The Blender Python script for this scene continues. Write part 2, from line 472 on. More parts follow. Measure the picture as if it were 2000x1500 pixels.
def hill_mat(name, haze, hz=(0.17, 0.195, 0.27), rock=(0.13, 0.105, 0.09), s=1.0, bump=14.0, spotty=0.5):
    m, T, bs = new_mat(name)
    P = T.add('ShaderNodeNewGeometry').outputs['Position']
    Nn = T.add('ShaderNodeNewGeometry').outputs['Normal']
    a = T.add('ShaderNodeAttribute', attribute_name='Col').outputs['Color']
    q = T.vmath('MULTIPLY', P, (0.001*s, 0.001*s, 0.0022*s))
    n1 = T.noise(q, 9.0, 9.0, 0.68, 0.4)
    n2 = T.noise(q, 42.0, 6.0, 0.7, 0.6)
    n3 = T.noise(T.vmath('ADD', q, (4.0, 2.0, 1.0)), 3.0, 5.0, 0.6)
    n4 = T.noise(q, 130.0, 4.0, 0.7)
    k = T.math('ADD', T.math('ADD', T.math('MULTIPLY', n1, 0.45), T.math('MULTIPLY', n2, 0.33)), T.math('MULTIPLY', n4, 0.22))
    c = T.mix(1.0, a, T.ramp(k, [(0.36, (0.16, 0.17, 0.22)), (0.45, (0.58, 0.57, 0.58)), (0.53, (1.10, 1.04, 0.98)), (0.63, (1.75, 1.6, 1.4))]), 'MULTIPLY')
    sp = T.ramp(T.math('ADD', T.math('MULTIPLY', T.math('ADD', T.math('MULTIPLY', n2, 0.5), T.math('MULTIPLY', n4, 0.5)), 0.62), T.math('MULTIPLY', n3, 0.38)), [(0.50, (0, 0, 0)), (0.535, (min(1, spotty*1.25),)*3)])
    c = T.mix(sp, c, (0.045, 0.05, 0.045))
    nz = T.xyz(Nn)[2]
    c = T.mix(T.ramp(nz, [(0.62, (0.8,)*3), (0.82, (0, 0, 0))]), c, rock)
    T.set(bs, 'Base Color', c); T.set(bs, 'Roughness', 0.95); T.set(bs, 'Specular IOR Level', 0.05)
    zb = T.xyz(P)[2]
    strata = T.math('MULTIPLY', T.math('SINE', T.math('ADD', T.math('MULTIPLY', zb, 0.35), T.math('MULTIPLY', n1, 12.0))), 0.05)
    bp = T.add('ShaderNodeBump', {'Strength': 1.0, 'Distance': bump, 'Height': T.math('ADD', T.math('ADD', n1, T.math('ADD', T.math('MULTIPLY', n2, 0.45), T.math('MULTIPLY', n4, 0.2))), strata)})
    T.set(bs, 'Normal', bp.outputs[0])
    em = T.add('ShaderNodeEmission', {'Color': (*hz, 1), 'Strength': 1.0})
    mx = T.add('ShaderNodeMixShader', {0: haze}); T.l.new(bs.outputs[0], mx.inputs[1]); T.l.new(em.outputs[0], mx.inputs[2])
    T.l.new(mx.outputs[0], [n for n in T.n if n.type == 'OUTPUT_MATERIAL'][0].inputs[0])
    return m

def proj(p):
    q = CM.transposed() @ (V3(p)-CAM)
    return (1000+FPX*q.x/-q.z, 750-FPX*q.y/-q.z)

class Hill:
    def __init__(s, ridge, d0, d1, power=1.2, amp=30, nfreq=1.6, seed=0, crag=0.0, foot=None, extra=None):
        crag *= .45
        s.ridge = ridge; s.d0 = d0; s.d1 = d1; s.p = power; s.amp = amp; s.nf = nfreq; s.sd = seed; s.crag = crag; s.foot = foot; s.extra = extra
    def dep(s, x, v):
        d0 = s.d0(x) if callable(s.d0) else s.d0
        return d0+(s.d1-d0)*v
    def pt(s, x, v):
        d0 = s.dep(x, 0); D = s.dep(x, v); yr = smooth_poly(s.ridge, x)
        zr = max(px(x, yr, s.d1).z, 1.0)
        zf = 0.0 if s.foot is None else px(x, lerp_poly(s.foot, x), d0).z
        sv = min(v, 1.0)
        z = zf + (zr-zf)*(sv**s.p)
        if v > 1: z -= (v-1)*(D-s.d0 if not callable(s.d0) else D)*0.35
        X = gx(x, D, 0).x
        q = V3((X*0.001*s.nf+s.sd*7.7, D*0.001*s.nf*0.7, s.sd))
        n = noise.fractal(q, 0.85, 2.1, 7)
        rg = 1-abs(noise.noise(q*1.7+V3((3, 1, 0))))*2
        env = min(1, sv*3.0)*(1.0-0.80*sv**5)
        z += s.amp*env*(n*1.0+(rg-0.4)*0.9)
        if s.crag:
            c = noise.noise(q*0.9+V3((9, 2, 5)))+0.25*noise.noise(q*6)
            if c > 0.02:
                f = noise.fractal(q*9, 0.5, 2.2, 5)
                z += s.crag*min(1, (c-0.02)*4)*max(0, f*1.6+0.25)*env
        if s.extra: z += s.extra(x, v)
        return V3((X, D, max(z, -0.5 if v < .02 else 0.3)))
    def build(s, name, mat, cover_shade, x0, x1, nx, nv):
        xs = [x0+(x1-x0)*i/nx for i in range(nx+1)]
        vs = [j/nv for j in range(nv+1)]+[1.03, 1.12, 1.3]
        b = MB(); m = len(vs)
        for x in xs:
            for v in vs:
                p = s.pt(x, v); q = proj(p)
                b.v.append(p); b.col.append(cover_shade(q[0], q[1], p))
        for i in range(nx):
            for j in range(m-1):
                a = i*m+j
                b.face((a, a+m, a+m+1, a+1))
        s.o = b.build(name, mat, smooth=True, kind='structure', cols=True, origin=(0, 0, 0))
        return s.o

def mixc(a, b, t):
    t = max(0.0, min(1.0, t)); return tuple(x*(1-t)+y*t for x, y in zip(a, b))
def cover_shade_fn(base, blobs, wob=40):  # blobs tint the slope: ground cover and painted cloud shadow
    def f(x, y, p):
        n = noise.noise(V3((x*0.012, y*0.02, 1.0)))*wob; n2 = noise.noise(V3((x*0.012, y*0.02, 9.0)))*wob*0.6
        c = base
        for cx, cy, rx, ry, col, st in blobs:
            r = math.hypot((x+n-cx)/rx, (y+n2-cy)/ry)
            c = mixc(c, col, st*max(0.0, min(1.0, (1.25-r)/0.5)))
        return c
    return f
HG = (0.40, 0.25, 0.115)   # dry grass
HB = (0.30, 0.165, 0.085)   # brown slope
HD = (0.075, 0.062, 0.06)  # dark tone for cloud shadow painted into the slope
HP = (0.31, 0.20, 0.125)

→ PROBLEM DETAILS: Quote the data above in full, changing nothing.

→ CORRECT ANSWER:
The Blender Python script for this scene continues. Write part 2, from line 472 on. More parts follow. Measure the picture as if it were 2000x1500 pixels.
def hill_mat(name, haze, hz=(0.17, 0.195, 0.27), rock=(0.13, 0.105, 0.09), s=1.0, bump=14.0, spotty=0.5):
    m, T, bs = new_mat(name)
    P = T.add('ShaderNodeNewGeometry').outputs['Position']
    Nn = T.add('ShaderNodeNewGeometry').outputs['Normal']
    a = T.add('ShaderNodeAttribute', attribute_name='Col').outputs['Color']
    q = T.vmath('MULTIPLY', P, (0.001*s, 0.001*s, 0.0022*s))
    n1 = T.noise(q, 9.0, 9.0, 0.68, 0.4)
    n2 = T.noise(q, 42.0, 6.0, 0.7, 0.6)
    n3 = T.noise(T.vmath('ADD', q, (4.0, 2.0, 1.0)), 3.0, 5.0, 0.6)
    n4 = T.noise(q, 130.0, 4.0, 0.7)
    k = T.math('ADD', T.math('ADD', T.math('MULTIPLY', n1, 0.45), T.math('MULTIPLY', n2, 0.33)), T.math('MULTIPLY', n4, 0.22))
    c = T.mix(1.0, a, T.ramp(k, [(0.36, (0.16, 0.17, 0.22)), (0.45, (0.58, 0.57, 0.58)), (0.53, (1.10, 1.04, 0.98)), (0.63, (1.75, 1.6, 1.4))]), 'MULTIPLY')
    sp = T.ramp(T.math('ADD', T.math('MULTIPLY', T.math('ADD', T.math('MULTIPLY', n2, 0.5), T.math('MULTIPLY', n4, 0.5)), 0.62), T.math('MULTIPLY', n3, 0.38)), [(0.50, (0, 0, 0)), (0.535, (min(1, spotty*1.25),)*3)])
    c = T.mix(sp, c, (0.045, 0.05, 0.045))
    nz = T.xyz(Nn)[2]
    c = T.mix(T.ramp(nz, [(0.62, (0.8,)*3), (0.82, (0, 0, 0))]), c, rock)
    T.set(bs, 'Base Color', c); T.set(bs, 'Roughness', 0.95); T.set(bs, 'Specular IOR Level', 0.05)
    zb = T.xyz(P)[2]
    strata = T.math('MULTIPLY', T.math('SINE', T.math('ADD', T.math('MULTIPLY', zb, 0.35), T.math('MULTIPLY', n1, 12.0))), 0.05)
    bp = T.add('ShaderNodeBump', {'Strength': 1.0, 'Distance': bump, 'Height': T.math('ADD', T.math('ADD', n1, T.math('ADD', T.math('MULTIPLY', n2, 0.45), T.math('MULTIPLY', n4, 0.2))), strata)})
    T.set(bs, 'Normal', bp.outputs[0])
    em = T.add('ShaderNodeEmission', {'Color': (*hz, 1), 'Strength': 1.0})
    mx = T.add('ShaderNodeMixShader', {0: haze}); T.l.new(bs.outputs[0], mx.inputs[1]); T.l.new(em.outputs[0], mx.inputs[2])
    T.l.new(mx.outputs[0], [n for n in T.n if n.type == 'OUTPUT_MATERIAL'][0].inputs[0])
    return m

def proj(p):
    q = CM.transposed() @ (V3(p)-CAM)
    return (1000+FPX*q.x/-q.z, 750-FPX*q.y/-q.z)

class Hill:
    def __init__(s, ridge, d0, d1, power=1.2, amp=30, nfreq=1.6, seed=0, crag=0.0, foot=None, extra=None):
        crag *= .45
        s.ridge = ridge; s.d0 = d0; s.d1 = d1; s.p = power; s.amp = amp; s.nf = nfreq; s.sd = seed; s.crag = crag; s.foot = foot; s.extra = extra
    def dep(s, x, v):
        d0 = s.d0(x) if callable(s.d0) else s.d0
        return d0+(s.d1-d0)*v
    def pt(s, x, v):
        d0 = s.dep(x, 0); D = s.dep(x, v); yr = smooth_poly(s.ridge, x)
        zr = max(px(x, yr, s.d1).z, 1.0)
        zf = 0.0 if s.foot is None else px(x, lerp_poly(s.foot, x), d0).z
        sv = min(v, 1.0)
        z = zf + (zr-zf)*(sv**s.p)
        if v > 1: z -= (v-1)*(D-s.d0 if not callable(s.d0) else D)*0.35
        X = gx(x, D, 0).x
        q = V3((X*0.001*s.nf+s.sd*7.7, D*0.001*s.nf*0.7, s.sd))
        n = noise.fractal(q, 0.85, 2.1, 7)
        rg = 1-abs(noise.noise(q*1.7+V3((3, 1, 0))))*2
        env = min(1, sv*3.0)*(1.0-0.80*sv**5)
        z += s.amp*env*(n*1.0+(rg-0.4)*0.9)
        if s.crag:
            c = noise.noise(q*0.9+V3((9, 2, 5)))+0.25*noise.noise(q*6)
            if c > 0.02:
                f = noise.fractal(q*9, 0.5, 2.2, 5)
                z += s.crag*min(1, (c-0.02)*4)*max(0, f*1.6+0.25)*env
        if s.extra: z += s.extra(x, v)
        return V3((X, D, max(z, -0.5 if v < .02 else 0.3)))
    def build(s, name, mat, cover_shade, x0, x1, nx, nv):
        xs = [x0+(x1-x0)*i/nx for i in range(nx+1)]
        vs = [j/nv for j in range(nv+1)]+[1.03, 1.12, 1.3]
        b = MB(); m = len(vs)
        for x in xs:
            for v in vs:
                p = s.pt(x, v); q = proj(p)
                b.v.append(p); b.col.append(cover_shade(q[0], q[1], p))
        for i in range(nx):
            for j in range(m-1):
                a = i*m+j
                b.face((a, a+m, a+m+1, a+1))
        s.o = b.build(name, mat, smooth=True, kind='structure', cols=True, origin=(0, 0, 0))
        return s.o

def mixc(a, b, t):
    t = max(0.0, min(1.0, t)); return tuple(x*(1-t)+y*t for x, y in zip(a, b))
def cover_shade_fn(base, blobs, wob=40):  # blobs tint the slope: ground cover and painted cloud shadow
    def f(x, y, p):
        n = noise.noise(V3((x*0.012, y*0.02, 1.0)))*wob; n2 = noise.noise(V3((x*0.012, y*0.02, 9.0)))*wob*0.6
        c = base
        for cx, cy, rx, ry, col, st in blobs:
            r = math.hypot((x+n-cx)/rx, (y+n2-cy)/ry)
            c = mixc(c, col, st*max(0.0, min(1.0, (1.25-r)/0.5)))
        return c
    return f
HG = (0.40, 0.25, 0.115)   # dry grass
HB = (0.30, 0.165, 0.085)   # brown slope
HD = (0.075, 0.062, 0.06)  # dark tone for cloud shadow painted into the slope
HP = (0.31, 0.20, 0.125)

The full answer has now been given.